The prototype network will contribute to accelerated development and wider deployment of 100 Gbps technologies as manufacturers realize economies of scale. The new network is also intended to help improve U.S. competitiveness in science and technology innovation leading to the development and commercialization of future technologies.
“The ANI project benefits our nation in two important ways,” said Mike Aquino, senior vice president of Ciena’s Global Field Organization. “First, it delivers next-generation infrastructure to enable new connectivity and applications for government, research and education, and enterprises, fulfilling a key goal of the American Recovery and Reinvestment Act (ARRA). Second, and just as importantly, it helps advance our understanding of the world and universe by enabling closer and richer collaboration among ESnet's scientific community.”

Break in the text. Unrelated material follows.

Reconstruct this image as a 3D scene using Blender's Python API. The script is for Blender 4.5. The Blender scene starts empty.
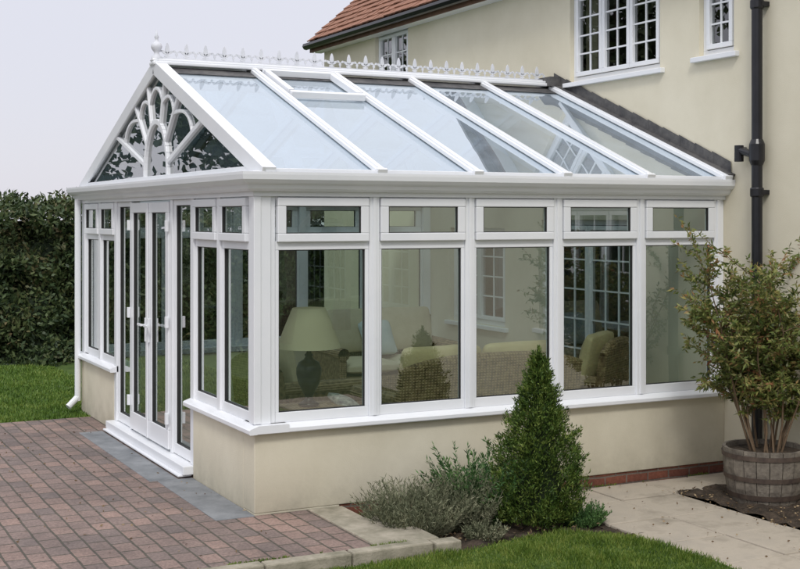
import bpy, bmesh, math, random
import numpy as np
from mathutils import Vector, Matrix, noise
random.seed(4); rng=np.random.default_rng(7)
scene=bpy.context.scene
col=scene.collection
scene.view_settings.view_transform='Standard'
scene.view_settings.look='None'; scene.view_settings.exposure=0

# ---------------- materials ----------------
def newmat(name):
    m=bpy.data.materials.new(name); m.use_nodes=True
    nt=m.node_tree; nt.nodes.clear()
    out=nt.nodes.new('ShaderNodeOutputMaterial')
    return m,nt,out
def N(nt,t,**kw):
    n=nt.nodes.new(t)
    for k,v in kw.items():
        if k in n.inputs: n.inputs[k].default_value=v
        else: setattr(n,k,v)
    return n
def L(nt,a,b): nt.links.new(a,b)
def c4(c): return (c[0],c[1],c[2],1)
def ramp(nt,fac,stops):
    r=nt.nodes.new('ShaderNodeValToRGB'); cr=r.color_ramp
    while len(cr.elements)<len(stops): cr.elements.new(0.5)
    for e,(p,c) in zip(cr.elements,stops): e.position=p; e.color=c4(c)
    L(nt,fac,r.inputs[0]); return r
def noisemat(name,c1,c2,scale=5,rough=.6,bump=0.0,bscale=60,detail=6,spec=.4,metal=0,c3=None,dist=.01,dirt=None):
    m,nt,out=newmat(name)
    tc=N(nt,'ShaderNodeTexCoord')
    n1=N(nt,'ShaderNodeTexNoise',Scale=scale,Detail=detail,Roughness=.65); L(nt,tc.outputs['Object'],n1.inputs['Vector'])
    st=[(.32,c1),(.68,c2)] if c3 is None else [(.28,c1),(.5,c2),(.72,c3)]
    r=ramp(nt,n1.outputs['Fac'],st); cout=r.outputs[0]
    b=N(nt,'ShaderNodeBsdfPrincipled',Roughness=rough,Metallic=metal)
    b.inputs['Specular IOR Level'].default_value=spec
    if dirt:  # splash-zone staining rising from the ground: (z_low,z_high,colour)
        sp=N(nt,'ShaderNodeSeparateXYZ'); L(nt,tc.outputs['Object'],sp.inputs[0])
        n3=N(nt,'ShaderNodeTexNoise',Scale=5,Detail=7,Roughness=.7); L(nt,tc.outputs['Object'],n3.inputs['Vector'])
        mr=N(nt,'ShaderNodeMapRange'); mr.inputs[1].default_value=dirt[0]; mr.inputs[2].default_value=dirt[1]; mr.inputs[3].default_value=1; mr.inputs[4].default_value=0
        L(nt,sp.outputs['Z'],mr.inputs[0])
        pw_=N(nt,'ShaderNodeMath',operation='POWER'); pw_.inputs[1].default_value=1.7; L(nt,mr.outputs[0],pw_.inputs[0])
        mu=N(nt,'ShaderNodeMath',operation='MULTIPLY'); L(nt,pw_.outputs[0],mu.inputs[0]); L(nt,n3.outputs['Fac'],mu.inputs[1])
        mm=N(nt,'ShaderNodeMix',data_type='RGBA'); L(nt,mu.outputs[0],mm.inputs[0]); L(nt,cout,mm.inputs[6]); mm.inputs[7].default_value=c4(dirt[2]); cout=mm.outputs[2]
    L(nt,cout,b.inputs['Base Color'])
    if bump>0:
        n2=N(nt,'ShaderNodeTexNoise',Scale=bscale,Detail=4); L(nt,tc.outputs['Object'],n2.inputs['Vector'])
        bp=N(nt,'ShaderNodeBump',Strength=bump,Distance=dist); L(nt,n2.outputs['Fac'],bp.inputs['Height']); L(nt,bp.outputs[0],b.inputs['Normal'])
    L(nt,b.outputs[0],out.inputs[0]); return m
def leafmat(name,stops,rough=.55,trans=.0,spec=.3,nscale=2.5):
    m,nt,out=newmat(name)
    g=N(nt,'ShaderNodeNewGeometry')
    tc=N(nt,'ShaderNodeTexCoord')
    n1=N(nt,'ShaderNodeTexNoise',Scale=nscale,Detail=2); L(nt,tc.outputs['Object'],n1.inputs['Vector'])
    mx=N(nt,'ShaderNodeMath',operation='MULTIPLY_ADD'); mx.inputs[1].default_value=.6; 
    L(nt,g.outputs['Random Per Island'],mx.inputs[0])
    m2=N(nt,'ShaderNodeMath',operation='MULTIPLY_ADD'); m2.inputs[1].default_value=1.1; m2.inputs[2].default_value=-.35
    L(nt,n1.outputs['Fac'],m2.inputs[0]); L(nt,m2.outputs[0],mx.inputs[2])
    r=ramp(nt,mx.outputs[0],stops)
    b=N(nt,'ShaderNodeBsdfPrincipled',Roughness=rough); b.inputs['Specular IOR Level'].default_value=spec
    L(nt,r.outputs[0],b.inputs['Base Color'])
    if trans>0:
        t=N(nt,'ShaderNodeBsdfTranslucent'); L(nt,r.outputs[0],t.inputs[0])
        ms=N(nt,'ShaderNodeMixShader',Fac=trans); L(nt,b.outputs[0],ms.inputs[1]); L(nt,t.outputs[0],ms.inputs[2])
        L(nt,ms.outputs[0],out.inputs[0])
    else: L(nt,b.outputs[0],out.inputs[0])
    return m
def glassmat(name,tint,base=.1,pw=4.0,gcol=(1,1,1),haze=0.0,hcol=(.7,.8,.9),bump=.04):
    m,nt,out=newmat(name)
    lw=N(nt,'ShaderNodeLayerWeight',Blend=.5)
    p=N(nt,'ShaderNodeMath',operation='POWER'); p.inputs[1].default_value=pw; L(nt,lw.outputs['Facing'],p.inputs[0])
    ma=N(nt,'ShaderNodeMath',operation='MULTIPLY_ADD'); ma.inputs[1].default_value=1-base; ma.inputs[2].default_value=base; L(nt,p.outputs[0],ma.inputs[0])
    tr=N(nt,'ShaderNodeBsdfTransparent'); tr.inputs[0].default_value=c4(tint)
    gl=N(nt,'ShaderNodeBsdfGlossy',Roughness=.0); gl.inputs[0].default_value=c4(gcol)
    tc=N(nt,'ShaderNodeTexCoord'); nz=N(nt,'ShaderNodeTexNoise',Scale=1.6,Detail=1); L(nt,tc.outputs['Object'],nz.inputs['Vector'])
    bp=N(nt,'ShaderNodeBump',Strength=bump,Distance=.03); L(nt,nz.outputs['Fac'],bp.inputs['Height']); L(nt,bp.outputs[0],gl.inputs['Normal'])
    ms=N(nt,'ShaderNodeMixShader'); L(nt,ma.outputs[0],ms.inputs[0]); L(nt,tr.outputs[0],ms.inputs[1]); L(nt,gl.outputs[0],ms.inputs[2])
    if haze>0:
        df=N(nt,'ShaderNodeBsdfDiffuse'); df.inputs[0].default_value=c4(hcol)
        n5=N(nt,'ShaderNodeTexNoise',Scale=3,Detail=6,Roughness=.7); L(nt,tc.outputs['Object'],n5.inputs['Vector'])
        mh=N(nt,'ShaderNodeMapRange'); mh.inputs[1].default_value=.3; mh.inputs[2].default_value=.7; mh.inputs[3].default_value=haze*.75; mh.inputs[4].default_value=haze*1.25; L(nt,n5.outputs['Fac'],mh.inputs[0])
        m3=N(nt,'ShaderNodeMixShader'); L(nt,mh.outputs[0],m3.inputs[0]); L(nt,ms.outputs[0],m3.inputs[1]); L(nt,df.outputs[0],m3.inputs[2]); L(nt,m3.outputs[0],out.inputs[0])
    else: L(nt,ms.outputs[0],out.inputs[0])
    return m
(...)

"Level 3's robust, scalable and expansive fiber-optic network is ideal for research and education projects of this size," said Edward Morche, senior vice president of Level 3's Federal Markets. "We're proud of our long-standing relationship with Internet2 and to provide the national backbone to support one of the world's fastest scientific networks."
In the spirit of collaboration between the national lab and university communities, Berkeley Lab will also make its dark fiber assets directly available to both DOE researchers and Internet2 university members for disruptive network research efforts, which are critical for enabling breakthrough networking technologies. In doing so, scientists can build testbeds at scale to experiment with new network protocols and paradigms in ways not previously possible.